To ensure that your results are valid, consider the following guidelines when you collect data, perform the analysis, and interpret your results.

The response variable should be continuous
Continuous data are measurements that may potentially take on any numeric value within a range of values along a continuous scale, including fractional or decimal values. For an accelerated life test, the continuous response is often defined as the failure time for each unit at one or more stress levels.
If you have binary response data with only two possible outcomes, such as fail vs not fail, use Probit Analysis.
You must account for censored data

Life data are often censored, which means that the exact failure times of some items are unknown. If you have censored observations, you must include them in your analysis to obtain accurate reliability estimates.

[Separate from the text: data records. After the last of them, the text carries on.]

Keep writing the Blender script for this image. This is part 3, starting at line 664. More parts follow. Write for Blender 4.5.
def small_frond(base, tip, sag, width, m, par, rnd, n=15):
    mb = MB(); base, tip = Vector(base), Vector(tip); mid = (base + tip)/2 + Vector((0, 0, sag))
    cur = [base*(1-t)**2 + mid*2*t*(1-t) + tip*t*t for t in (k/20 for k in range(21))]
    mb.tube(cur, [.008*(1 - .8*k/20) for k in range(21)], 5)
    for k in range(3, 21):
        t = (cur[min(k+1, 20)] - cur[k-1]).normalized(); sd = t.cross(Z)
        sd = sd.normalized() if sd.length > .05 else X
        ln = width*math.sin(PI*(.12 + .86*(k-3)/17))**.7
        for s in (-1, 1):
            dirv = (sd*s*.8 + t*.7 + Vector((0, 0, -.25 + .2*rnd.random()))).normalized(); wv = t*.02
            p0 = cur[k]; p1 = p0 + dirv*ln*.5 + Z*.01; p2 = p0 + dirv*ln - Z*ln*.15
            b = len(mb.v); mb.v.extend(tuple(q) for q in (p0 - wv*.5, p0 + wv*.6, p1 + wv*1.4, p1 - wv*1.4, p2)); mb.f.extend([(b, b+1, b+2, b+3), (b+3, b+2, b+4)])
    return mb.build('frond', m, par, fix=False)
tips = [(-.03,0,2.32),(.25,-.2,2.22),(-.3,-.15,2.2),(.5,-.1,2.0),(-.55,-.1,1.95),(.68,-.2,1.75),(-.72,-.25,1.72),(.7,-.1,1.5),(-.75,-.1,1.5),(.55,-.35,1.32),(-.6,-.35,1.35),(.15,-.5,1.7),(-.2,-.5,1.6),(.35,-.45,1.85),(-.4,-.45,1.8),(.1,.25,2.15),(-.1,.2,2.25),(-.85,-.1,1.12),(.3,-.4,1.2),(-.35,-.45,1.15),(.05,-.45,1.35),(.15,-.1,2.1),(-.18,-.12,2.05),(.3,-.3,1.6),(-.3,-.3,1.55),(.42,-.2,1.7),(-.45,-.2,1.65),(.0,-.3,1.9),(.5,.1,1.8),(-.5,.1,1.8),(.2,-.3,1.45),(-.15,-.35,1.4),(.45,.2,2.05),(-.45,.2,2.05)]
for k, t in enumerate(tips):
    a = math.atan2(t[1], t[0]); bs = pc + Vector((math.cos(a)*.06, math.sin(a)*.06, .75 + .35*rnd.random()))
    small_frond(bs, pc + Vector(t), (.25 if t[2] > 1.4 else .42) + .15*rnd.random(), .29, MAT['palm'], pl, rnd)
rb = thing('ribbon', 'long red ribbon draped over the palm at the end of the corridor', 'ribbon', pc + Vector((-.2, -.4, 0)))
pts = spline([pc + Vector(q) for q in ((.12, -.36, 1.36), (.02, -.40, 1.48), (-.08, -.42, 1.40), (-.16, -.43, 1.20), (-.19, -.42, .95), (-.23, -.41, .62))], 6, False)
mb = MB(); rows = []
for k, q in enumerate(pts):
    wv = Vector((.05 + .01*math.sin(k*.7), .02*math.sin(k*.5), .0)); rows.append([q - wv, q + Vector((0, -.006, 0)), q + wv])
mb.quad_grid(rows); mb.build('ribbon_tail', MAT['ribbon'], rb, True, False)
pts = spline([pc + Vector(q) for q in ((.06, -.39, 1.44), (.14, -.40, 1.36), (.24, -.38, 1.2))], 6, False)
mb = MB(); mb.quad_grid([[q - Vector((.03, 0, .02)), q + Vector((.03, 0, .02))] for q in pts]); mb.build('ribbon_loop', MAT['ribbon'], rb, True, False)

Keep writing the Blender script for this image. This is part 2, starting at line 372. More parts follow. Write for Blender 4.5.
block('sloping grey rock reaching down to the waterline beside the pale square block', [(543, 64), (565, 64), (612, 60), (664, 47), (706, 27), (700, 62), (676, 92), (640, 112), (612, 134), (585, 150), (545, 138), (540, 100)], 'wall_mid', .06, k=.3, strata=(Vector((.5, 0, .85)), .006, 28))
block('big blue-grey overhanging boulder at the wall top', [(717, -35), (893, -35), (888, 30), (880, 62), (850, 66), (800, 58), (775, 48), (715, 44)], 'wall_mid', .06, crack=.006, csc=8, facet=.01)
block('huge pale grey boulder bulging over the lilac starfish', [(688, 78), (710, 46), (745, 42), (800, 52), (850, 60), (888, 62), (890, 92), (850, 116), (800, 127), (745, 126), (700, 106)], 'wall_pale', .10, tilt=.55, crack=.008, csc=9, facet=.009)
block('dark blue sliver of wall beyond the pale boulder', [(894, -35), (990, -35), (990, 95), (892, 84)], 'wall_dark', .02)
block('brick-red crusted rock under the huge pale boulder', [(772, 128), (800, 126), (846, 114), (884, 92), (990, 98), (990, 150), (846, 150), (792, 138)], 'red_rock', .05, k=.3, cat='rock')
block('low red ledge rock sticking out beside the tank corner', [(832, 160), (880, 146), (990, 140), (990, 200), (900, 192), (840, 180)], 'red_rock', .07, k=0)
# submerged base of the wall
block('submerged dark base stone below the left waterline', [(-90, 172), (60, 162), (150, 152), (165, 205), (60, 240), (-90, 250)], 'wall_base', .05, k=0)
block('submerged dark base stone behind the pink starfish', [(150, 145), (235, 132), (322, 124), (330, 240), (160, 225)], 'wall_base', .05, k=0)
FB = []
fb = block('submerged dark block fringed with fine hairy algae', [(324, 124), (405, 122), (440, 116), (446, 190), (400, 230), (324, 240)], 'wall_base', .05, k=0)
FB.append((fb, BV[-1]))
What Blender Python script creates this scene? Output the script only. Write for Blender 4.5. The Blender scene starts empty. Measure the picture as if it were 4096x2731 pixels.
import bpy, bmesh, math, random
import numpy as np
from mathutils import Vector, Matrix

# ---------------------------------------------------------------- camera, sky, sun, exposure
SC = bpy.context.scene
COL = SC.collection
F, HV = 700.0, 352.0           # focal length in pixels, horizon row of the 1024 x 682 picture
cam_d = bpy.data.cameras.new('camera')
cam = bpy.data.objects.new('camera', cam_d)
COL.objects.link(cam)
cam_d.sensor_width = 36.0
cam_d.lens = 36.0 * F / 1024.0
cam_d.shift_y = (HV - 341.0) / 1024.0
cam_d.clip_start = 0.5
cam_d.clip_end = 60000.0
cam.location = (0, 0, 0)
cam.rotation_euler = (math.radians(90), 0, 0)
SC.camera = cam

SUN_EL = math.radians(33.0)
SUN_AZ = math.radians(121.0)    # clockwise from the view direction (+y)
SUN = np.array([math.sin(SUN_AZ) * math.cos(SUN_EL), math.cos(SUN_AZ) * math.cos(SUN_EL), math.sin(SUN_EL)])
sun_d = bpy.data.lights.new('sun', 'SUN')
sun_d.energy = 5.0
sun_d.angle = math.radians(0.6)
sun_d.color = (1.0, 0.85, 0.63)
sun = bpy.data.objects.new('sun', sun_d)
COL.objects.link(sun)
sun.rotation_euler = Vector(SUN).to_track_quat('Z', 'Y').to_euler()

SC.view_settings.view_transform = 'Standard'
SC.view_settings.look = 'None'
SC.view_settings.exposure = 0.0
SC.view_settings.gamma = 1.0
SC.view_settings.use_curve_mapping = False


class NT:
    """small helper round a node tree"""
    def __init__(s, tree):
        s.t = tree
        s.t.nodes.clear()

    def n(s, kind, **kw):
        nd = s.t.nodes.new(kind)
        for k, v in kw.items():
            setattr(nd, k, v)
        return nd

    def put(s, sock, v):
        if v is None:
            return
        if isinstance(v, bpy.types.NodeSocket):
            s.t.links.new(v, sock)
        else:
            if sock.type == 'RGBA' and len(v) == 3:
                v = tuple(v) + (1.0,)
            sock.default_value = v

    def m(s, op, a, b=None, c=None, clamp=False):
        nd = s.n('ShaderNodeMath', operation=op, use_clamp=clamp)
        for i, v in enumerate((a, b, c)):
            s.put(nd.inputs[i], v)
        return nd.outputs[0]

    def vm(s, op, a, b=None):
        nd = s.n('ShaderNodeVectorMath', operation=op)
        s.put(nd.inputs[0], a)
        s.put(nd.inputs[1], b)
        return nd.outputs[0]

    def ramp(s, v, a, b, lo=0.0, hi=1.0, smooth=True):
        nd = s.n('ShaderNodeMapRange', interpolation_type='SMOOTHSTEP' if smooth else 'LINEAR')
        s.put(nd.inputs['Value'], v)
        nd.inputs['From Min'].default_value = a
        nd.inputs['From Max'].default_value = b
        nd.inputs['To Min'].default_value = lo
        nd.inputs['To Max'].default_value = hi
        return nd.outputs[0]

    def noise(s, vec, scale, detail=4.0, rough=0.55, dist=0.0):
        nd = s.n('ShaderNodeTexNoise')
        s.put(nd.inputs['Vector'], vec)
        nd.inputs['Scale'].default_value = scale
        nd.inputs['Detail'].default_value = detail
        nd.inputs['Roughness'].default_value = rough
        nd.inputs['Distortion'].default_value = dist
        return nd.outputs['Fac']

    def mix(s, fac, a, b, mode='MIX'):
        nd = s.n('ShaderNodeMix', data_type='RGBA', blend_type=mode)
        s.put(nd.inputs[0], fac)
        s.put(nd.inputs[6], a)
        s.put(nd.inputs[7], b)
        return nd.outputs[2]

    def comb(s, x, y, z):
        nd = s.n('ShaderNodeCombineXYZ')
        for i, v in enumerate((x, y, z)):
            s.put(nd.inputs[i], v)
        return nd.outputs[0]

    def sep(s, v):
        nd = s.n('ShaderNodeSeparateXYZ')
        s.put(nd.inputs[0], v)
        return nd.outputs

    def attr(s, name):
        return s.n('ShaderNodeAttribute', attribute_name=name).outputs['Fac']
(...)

Use right-censoring to credit success time to items that have not yet failed. Use interval- or left-censoring to account for uncertainty when you don’t know the exact failure times. For more information, go to Data censoring.

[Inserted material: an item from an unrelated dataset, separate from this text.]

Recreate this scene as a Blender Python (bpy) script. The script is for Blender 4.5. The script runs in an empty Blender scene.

You must have at least one accelerating variable
You can have two predictors for an accelerated life test, but at least one predictor must be an accelerating variable. The second predictor can be either a second accelerating variable or a factor.
For example, an engine with an average life of many thousands of hours when run under a standard speed might be tested at an accelerated stress level of twice this speed. The time to failure at the normal-use conditions can be extrapolated from the elevated stress level. Base the stress levels on your knowledge of the system being tested. Stress levels that are too high may break down a system suddenly instead of simply accelerating wear. For example, stress testing the compression strength of a paper egg carton at several thousand pounds of pressure causes a nearly immediate breakdown and offers little insight into the strength of the carton under normal conditions. For more information on stress levels, go to Stress levels for accelerated life test plans.
The model that you use must fit the data
If the fitted model that you select does not adequately represent the data. the results will not be accurate. Use engineering knowledge about the relationship between failure time and the accelerating variable to choose the appropriate model. The probability plots in the results can help you to assess whether the distribution, the relationship for the accelerating variable, and the assumption of equal shape (or scale) are appropriate at levels of the accelerating variable. However, engineering knowledge is the only way to verify that the model is appropriate at design temperatures.